* **Goal**
Your task is to quote the material that follows, in full and exactly.

-- start Information provided --

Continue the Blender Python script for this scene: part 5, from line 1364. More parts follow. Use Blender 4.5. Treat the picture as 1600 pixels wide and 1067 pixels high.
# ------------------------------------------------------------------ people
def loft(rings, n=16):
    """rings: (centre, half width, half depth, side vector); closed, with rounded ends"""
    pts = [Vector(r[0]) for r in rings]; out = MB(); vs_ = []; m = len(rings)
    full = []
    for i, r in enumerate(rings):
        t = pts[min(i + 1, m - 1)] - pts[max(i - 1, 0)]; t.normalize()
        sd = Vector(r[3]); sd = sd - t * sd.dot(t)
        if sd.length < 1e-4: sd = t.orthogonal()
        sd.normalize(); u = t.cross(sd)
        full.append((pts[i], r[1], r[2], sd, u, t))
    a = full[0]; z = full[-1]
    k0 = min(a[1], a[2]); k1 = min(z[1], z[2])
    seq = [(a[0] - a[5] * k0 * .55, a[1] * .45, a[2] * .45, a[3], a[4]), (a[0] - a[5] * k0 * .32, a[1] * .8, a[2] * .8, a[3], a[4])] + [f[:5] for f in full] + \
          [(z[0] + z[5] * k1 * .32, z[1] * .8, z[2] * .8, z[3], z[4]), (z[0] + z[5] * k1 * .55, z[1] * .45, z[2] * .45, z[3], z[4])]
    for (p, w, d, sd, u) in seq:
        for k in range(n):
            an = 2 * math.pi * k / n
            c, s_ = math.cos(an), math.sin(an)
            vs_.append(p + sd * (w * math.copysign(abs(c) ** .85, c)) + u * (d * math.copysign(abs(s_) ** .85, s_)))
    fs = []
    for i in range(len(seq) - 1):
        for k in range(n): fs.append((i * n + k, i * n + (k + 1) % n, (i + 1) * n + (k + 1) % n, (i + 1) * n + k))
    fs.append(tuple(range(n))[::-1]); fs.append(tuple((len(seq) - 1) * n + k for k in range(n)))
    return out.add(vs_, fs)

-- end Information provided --

* **Solution to this task**
Continue the Blender Python script for this scene: part 5, from line 1364. More parts follow. Use Blender 4.5. Treat the picture as 1600 pixels wide and 1067 pixels high.
# ------------------------------------------------------------------ people
def loft(rings, n=16):
    """rings: (centre, half width, half depth, side vector); closed, with rounded ends"""
    pts = [Vector(r[0]) for r in rings]; out = MB(); vs_ = []; m = len(rings)
    full = []
    for i, r in enumerate(rings):
        t = pts[min(i + 1, m - 1)] - pts[max(i - 1, 0)]; t.normalize()
        sd = Vector(r[3]); sd = sd - t * sd.dot(t)
        if sd.length < 1e-4: sd = t.orthogonal()
        sd.normalize(); u = t.cross(sd)
        full.append((pts[i], r[1], r[2], sd, u, t))
    a = full[0]; z = full[-1]
    k0 = min(a[1], a[2]); k1 = min(z[1], z[2])
    seq = [(a[0] - a[5] * k0 * .55, a[1] * .45, a[2] * .45, a[3], a[4]), (a[0] - a[5] * k0 * .32, a[1] * .8, a[2] * .8, a[3], a[4])] + [f[:5] for f in full] + \
          [(z[0] + z[5] * k1 * .32, z[1] * .8, z[2] * .8, z[3], z[4]), (z[0] + z[5] * k1 * .55, z[1] * .45, z[2] * .45, z[3], z[4])]
    for (p, w, d, sd, u) in seq:
        for k in range(n):
            an = 2 * math.pi * k / n
            c, s_ = math.cos(an), math.sin(an)
            vs_.append(p + sd * (w * math.copysign(abs(c) ** .85, c)) + u * (d * math.copysign(abs(s_) ** .85, s_)))
    fs = []
    for i in range(len(seq) - 1):
        for k in range(n): fs.append((i * n + k, i * n + (k + 1) % n, (i + 1) * n + (k + 1) % n, (i + 1) * n + k))
    fs.append(tuple(range(n))[::-1]); fs.append(tuple((len(seq) - 1) * n + k for k in range(n)))
    return out.add(vs_, fs)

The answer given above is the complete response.